I was keen to see this one to discover whether it had anything in common with the 1968 movie adaption of the same source (Snake-Girl and the Silver-Haired Witch
reviewed here). The roots of the story are the same, with the same skeletal story, and some of the same incidents, like Yumiko discovering snakeskin in her bed one morning. But the ending is different and the story takes a different direction and is far less claustrophobic. Kazz has also updated it with the internet sub-plot. I’m still more impressed with the movie because of the higher production value and successfully nightmarish mood.

But here the lead actress is outstanding and the snake creature is imaginatively designed and portrayed (see the cover art above), with an excellent CGI money shot. Though some of the close ups are so close, you can see the actress’ white teeth visible behind the yellow fake teeth.

The narrative is confusing, zombie villagers are thrown into the mix, but are so lacklustre and unthreatening that it only adds to the ‘bad dream’ feel. But a little girl’s bad dream is hardly strong stuff for the rest of us. Compared to the extreme gore of a later episode, this almost feels like children’s TV.

The young lead, and the director go to great pains to re-enact the stylized 'screaming face' tableau – hands raised to the face, just like the original illustrations. This is careful homage, but really doesn’t work in live-action. Especially because nothing else in the film is as exaggerated.

Together with a slack ending and a very poorly staged transformation scene, this story is more of a grim fairy tale than horror.
I'll still revisit it rather than watch the similarly themed Thai horror Snaker any day. (That had a great cover - of a girl with snakes for hair - and nothing else, looking more like a theatre group with a video camera.) But still the best snake-girl on film, is Jacqueline Pearce in the Hammer horror The Reptile (1966) - really horrendous snake bites in that one.

Director Noboru Iguchi must have done something that Kazz liked, because he's now directed a movie based on a Kazz character - The Cat-Eyed Boy (Nekome Kozo).

The second story in Volume 2 is called The Wish.

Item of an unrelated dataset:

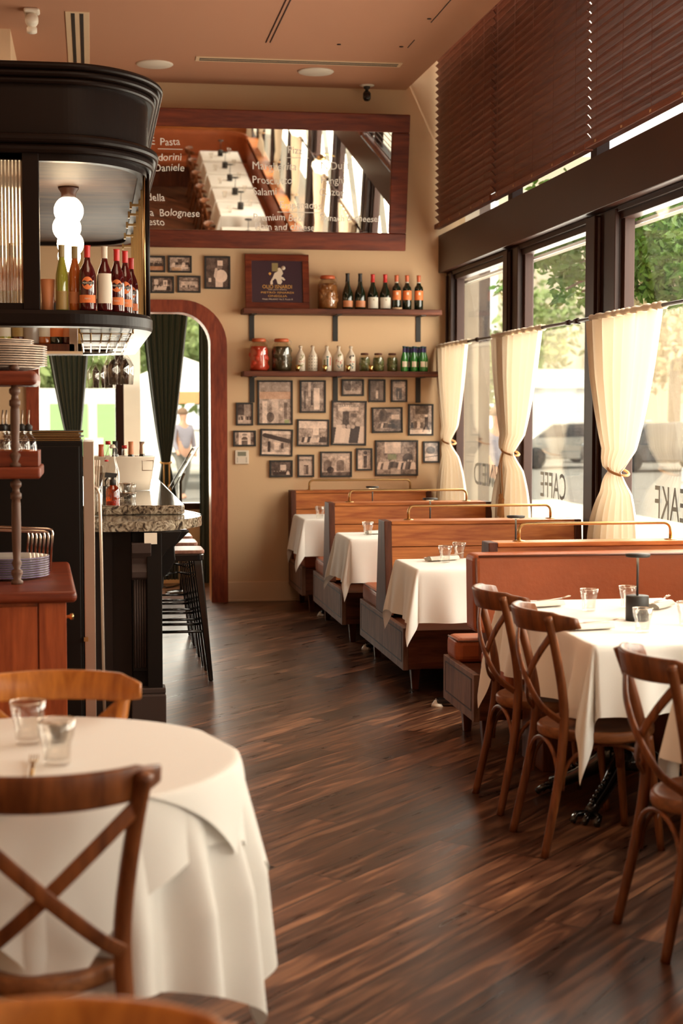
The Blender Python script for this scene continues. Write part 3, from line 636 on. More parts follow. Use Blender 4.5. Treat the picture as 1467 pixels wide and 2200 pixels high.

This time with a schoolboy at centre stage. He’s friendless and locks himself away at home, building a human-sized puppet out of wood, wishing he could will it to life with telekinesis. He loses interest in the project when he actually makes a real friend, but then his wish comes true…

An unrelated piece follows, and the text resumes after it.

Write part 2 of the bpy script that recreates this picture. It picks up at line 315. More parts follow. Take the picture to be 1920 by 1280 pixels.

This simple rambling tale is helped enormously by the horrendously hideous puppet creature – it just has to sit in a room to creep you out. Even though the story looks very video, the story makes a good naturalistic impression, despite some fake-looking sky effects.

Again the director has taken pains to recreate the original tale, making for a short film that’s underdeveloped. But it’s suitably creepy and packs some unexpected shocks. A limited but startling use of digital effects helps enormously in the climax.

If you thought the clown doll in Poltergeist was scary, you really shouldn't see this.

The DVD has useful behind-the-scenes interviews, promotional trailers for the two stories and intros from Kazuo Umezu himself. Every scrap of information helped me understand the stories better, but I’d love to see more frames from the original comics, without which these adaptions would make much more sense.


Note that amazon.com lists two of these DVDs under the mis-spelled title Kazuo Umezz's Horror Theater.

Do you want to know more?
Kazuo Umezu has a blog in Japanese - where his many photographs belie his tastes for fine cuisine and red-and-white stripy clothes.

The six story series also has a CD soundtrack release which features an expanded version of the catchy theme tune sung by Rurutia. She also provides backing vocals on other tracks as well as singing the end theme. The CD contains electro, rock and creepy muzak all featured in the series. I bought mine from CDjapan.